La muy documentada historia de las barras bravas le permite a Guarello describir cómo el fenómeno, lejos de ser algo de izquierda, hunde sus raíces en la caída del estado de bienestar europeo y el auge de las políticas liberales económicas y el individualismo que se produjo. Así como en el apoyo de los grupos autoritarios. Esto le permite arremeter contra “un sector importante de las ciencias sociales, siempre dispuestas a sacralizar todo lo que sea ‘popular’”.
Así, desmonta el mito ese que coloca a las barras como parte de la oposición a Augusto Pinochet en Chile, y explica que su auge en Argentina partió con la junta militar. Lo mismo con la llegada de las barras al país, asociadas a disputas internas entre los empresarios que buscaban controlar Colo Colo a fines de los ochenta.
Desde entonces, las barras han crecido buscando poder y dinero. Y aliándose con todo tipo de actores: empresarios, políticos. Ahí, Guarello cita los vínculos de Kramer con Alberto Espina; de Pancho Malo con Pinochet; de Anarkía con Juan Carlos Latorre y Pedro Sabat, y el paso de Gabriel Ruiz Tagle y el propio Sebastián Piñera por Colo Colo. Rescata de los archivos un partido “a beneficio” de Pinochet mientras este estaba preso en Londres, en 1998. Un partido que jugaron barristas de Colo Colo y de la U.
“No bastan un logo pintado de rojo y negro y la etiqueta ‘anti fascista’ para convertir a la barra brava en Los Tupamaros o en el ERP”, escribe Guarello. Antes que un movimiento social, dice, las barras bravas han terminado pareciéndose más a las maras, esa constelación de pandillas criminales que se apodera de calles, barrios y cárceles a medida que avanza.
Cronología sangrienta
Las barras bravas, dice el libro, lo que hicieron fue depredar el mundo que existía en los estadios. Arrasaron con las otras barras que llevaban años instalándose e impusieron sus maneras. Y sus lienzos, tras los que se encierran para alentarse a sí mismos y repartir amenazas e insultos al resto; no necesitan ver el partido. “Si los jugadores aportan con un par de goles, mejor”, escribe Guarello.

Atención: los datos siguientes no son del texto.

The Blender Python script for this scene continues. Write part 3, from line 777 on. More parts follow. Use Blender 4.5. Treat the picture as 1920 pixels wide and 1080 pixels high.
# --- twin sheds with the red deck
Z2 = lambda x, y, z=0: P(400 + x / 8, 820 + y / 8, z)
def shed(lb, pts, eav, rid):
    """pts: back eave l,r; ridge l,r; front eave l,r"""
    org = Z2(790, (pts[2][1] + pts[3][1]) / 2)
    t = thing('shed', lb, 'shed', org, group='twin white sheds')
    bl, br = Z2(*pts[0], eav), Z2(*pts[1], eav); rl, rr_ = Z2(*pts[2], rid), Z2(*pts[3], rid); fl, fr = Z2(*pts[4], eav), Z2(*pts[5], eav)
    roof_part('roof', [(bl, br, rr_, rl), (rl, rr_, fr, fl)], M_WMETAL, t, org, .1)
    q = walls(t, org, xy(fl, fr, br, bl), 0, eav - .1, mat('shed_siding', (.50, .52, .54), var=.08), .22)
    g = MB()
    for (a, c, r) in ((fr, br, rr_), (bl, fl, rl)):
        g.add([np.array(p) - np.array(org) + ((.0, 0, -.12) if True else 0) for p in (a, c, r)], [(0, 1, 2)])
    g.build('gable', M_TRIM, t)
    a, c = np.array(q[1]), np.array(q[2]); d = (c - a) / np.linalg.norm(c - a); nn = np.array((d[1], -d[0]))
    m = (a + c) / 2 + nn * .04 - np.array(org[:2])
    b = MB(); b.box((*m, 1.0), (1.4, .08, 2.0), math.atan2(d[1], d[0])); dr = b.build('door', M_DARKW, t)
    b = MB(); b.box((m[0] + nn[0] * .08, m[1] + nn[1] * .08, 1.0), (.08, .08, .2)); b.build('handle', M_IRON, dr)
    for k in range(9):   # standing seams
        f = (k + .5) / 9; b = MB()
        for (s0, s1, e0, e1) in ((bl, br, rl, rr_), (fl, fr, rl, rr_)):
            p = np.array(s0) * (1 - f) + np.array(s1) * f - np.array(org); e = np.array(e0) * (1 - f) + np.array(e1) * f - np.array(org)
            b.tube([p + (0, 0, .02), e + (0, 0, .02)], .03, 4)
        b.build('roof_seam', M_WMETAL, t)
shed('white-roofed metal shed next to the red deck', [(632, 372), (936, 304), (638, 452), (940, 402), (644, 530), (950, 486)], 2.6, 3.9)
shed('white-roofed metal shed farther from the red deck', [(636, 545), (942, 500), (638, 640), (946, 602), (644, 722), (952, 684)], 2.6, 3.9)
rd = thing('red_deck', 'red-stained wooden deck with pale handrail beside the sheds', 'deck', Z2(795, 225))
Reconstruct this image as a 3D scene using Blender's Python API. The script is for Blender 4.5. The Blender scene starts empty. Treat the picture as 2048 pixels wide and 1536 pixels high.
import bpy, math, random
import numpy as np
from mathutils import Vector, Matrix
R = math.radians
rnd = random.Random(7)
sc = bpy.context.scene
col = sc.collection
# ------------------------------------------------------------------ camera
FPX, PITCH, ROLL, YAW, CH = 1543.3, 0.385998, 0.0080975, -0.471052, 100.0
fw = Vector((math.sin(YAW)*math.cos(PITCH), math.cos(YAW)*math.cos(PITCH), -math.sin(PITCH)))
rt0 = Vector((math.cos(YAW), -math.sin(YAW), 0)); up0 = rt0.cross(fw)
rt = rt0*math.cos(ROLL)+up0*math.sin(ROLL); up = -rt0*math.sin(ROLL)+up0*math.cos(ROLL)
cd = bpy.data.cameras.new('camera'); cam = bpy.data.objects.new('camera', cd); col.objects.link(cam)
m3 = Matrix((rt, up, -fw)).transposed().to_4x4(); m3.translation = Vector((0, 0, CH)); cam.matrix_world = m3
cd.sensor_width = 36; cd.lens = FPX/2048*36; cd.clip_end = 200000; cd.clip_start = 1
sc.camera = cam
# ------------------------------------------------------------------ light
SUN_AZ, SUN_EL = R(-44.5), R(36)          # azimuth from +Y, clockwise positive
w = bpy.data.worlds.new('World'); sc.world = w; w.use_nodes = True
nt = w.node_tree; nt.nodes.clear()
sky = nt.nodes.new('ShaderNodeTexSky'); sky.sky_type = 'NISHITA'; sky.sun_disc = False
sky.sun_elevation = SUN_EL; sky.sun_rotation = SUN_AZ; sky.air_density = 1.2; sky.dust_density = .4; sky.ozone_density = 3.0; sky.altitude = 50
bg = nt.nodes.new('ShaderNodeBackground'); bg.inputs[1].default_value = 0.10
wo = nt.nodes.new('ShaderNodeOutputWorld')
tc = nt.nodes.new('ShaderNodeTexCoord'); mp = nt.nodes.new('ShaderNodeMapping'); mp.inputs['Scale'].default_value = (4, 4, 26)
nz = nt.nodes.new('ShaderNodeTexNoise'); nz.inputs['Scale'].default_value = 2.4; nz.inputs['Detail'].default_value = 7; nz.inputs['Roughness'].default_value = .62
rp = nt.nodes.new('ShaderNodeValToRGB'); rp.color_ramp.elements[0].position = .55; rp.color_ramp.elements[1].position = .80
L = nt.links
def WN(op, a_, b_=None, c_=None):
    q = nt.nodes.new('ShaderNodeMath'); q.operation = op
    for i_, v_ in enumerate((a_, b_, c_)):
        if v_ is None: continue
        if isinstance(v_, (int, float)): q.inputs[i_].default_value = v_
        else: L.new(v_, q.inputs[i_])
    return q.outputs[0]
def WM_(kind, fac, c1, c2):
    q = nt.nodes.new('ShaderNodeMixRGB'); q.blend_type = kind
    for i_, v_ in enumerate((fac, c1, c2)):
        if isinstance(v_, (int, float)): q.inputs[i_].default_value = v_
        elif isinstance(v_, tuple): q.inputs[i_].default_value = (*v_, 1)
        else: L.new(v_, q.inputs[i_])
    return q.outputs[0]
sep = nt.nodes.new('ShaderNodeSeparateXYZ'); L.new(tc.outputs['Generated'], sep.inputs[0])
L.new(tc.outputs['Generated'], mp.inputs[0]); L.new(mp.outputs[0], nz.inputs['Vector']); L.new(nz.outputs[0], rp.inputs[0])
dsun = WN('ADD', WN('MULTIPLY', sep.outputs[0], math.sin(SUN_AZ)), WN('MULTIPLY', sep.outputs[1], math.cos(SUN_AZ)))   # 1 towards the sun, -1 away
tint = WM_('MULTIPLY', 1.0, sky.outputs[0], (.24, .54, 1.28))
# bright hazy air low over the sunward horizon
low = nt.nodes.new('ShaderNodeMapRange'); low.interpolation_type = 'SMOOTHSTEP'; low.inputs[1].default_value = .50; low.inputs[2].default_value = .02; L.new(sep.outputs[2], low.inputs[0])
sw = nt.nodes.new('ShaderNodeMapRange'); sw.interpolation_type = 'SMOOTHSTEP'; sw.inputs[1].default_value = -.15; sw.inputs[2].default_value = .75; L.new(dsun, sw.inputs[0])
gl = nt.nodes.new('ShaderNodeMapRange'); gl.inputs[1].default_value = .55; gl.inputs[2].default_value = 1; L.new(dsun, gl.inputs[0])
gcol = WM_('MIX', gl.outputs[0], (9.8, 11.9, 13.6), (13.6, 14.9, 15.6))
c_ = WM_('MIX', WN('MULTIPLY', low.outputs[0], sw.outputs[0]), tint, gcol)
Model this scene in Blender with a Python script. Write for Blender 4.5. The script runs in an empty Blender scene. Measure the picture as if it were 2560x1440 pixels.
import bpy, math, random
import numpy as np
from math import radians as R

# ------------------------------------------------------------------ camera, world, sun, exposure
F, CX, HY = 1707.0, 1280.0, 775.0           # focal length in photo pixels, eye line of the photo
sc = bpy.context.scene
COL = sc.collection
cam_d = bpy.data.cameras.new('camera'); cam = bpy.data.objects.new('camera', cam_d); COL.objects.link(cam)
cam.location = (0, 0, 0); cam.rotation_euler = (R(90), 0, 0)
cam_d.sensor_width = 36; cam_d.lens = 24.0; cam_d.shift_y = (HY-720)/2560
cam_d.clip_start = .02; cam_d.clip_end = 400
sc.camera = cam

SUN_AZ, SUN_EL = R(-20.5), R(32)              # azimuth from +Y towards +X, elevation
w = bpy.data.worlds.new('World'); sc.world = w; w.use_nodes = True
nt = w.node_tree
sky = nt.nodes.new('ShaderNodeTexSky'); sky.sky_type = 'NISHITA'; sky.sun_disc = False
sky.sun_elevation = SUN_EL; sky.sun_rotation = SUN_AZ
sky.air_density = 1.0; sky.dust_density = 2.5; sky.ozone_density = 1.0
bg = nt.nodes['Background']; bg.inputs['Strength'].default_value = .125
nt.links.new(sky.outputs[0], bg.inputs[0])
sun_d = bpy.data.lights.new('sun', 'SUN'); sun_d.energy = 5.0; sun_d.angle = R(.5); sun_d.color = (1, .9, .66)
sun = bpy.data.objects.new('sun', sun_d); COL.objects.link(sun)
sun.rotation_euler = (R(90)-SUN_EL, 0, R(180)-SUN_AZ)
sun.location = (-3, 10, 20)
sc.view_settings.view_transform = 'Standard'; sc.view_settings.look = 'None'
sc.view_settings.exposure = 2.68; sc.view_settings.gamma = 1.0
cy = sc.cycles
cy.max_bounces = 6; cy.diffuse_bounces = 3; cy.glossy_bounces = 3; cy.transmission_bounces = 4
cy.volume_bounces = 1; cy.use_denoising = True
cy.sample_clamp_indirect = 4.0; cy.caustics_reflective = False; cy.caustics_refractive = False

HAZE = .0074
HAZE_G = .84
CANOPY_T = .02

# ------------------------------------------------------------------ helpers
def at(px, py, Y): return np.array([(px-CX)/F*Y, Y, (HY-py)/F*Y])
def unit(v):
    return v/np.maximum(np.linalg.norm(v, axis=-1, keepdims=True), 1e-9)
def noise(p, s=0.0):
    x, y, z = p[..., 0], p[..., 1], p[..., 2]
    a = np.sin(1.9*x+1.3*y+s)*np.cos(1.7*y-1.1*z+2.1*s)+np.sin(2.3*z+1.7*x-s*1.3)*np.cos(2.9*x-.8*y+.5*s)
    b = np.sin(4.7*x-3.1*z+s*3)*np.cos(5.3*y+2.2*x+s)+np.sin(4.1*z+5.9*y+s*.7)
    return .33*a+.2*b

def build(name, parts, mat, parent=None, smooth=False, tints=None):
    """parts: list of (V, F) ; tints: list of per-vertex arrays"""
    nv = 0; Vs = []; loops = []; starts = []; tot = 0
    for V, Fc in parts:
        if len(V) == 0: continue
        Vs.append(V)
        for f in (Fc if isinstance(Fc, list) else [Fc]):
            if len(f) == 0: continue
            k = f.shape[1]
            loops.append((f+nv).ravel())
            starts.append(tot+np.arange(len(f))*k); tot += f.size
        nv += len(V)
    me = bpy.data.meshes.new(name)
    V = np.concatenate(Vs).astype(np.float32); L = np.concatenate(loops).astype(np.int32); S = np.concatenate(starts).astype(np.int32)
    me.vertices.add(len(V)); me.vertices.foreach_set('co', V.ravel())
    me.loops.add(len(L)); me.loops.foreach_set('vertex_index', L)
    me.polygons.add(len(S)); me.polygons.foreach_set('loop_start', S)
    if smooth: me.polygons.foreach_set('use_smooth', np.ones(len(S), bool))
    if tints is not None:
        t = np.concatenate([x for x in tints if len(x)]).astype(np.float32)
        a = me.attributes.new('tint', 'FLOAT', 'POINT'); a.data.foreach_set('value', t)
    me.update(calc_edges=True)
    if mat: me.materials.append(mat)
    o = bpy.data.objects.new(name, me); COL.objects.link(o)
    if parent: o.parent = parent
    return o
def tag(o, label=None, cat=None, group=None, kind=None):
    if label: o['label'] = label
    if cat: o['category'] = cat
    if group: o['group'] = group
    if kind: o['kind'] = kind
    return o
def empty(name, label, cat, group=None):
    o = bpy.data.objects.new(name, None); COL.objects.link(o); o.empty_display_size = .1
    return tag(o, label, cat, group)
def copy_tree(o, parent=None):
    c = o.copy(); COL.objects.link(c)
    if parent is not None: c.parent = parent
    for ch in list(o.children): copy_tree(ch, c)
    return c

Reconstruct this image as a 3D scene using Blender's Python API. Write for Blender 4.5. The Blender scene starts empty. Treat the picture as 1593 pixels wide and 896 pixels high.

Así se instalan y desde allí extorsionan e imponen sus términos y negocian con otras bandas. El recopilado de crímenes que hace el libro es siniestro, porque conecta los “casos aislados” en una cronología sangrienta.
Además, trae estas observaciones, que solo puede hacerlas alguien que conozca de lo que habla: “Dentro del estadio, las barrabravas rivales raramente pelean entre ellos. Cuando hay puñaladas y heridos, como la pelea entre el Barti y el Huinca el 2000, casi siempre se trata de un asunto interno (luchas por el liderazgo y control del negocio), pero cuando se enfrentan a las barras rivales, en prácticamente un 90% se trata de simulacros de peleas, en las cuales abundan gestos de provocación, amagos de golpes”. Lo mismo con las bengalas, que se usan para marcar poder, suspender partidos y desafiar a los dirigentes.
En fin, País barrabrava describe bien y reflexiona sobre lo que pasa cuando la violencia irrumpe y se instala como un negocio. Las barras bravas, dijo sobre el estallido social Anarkía “no se someten al poder político”. Guarello contesta con su libro: “Claro, solo trabajan para él”.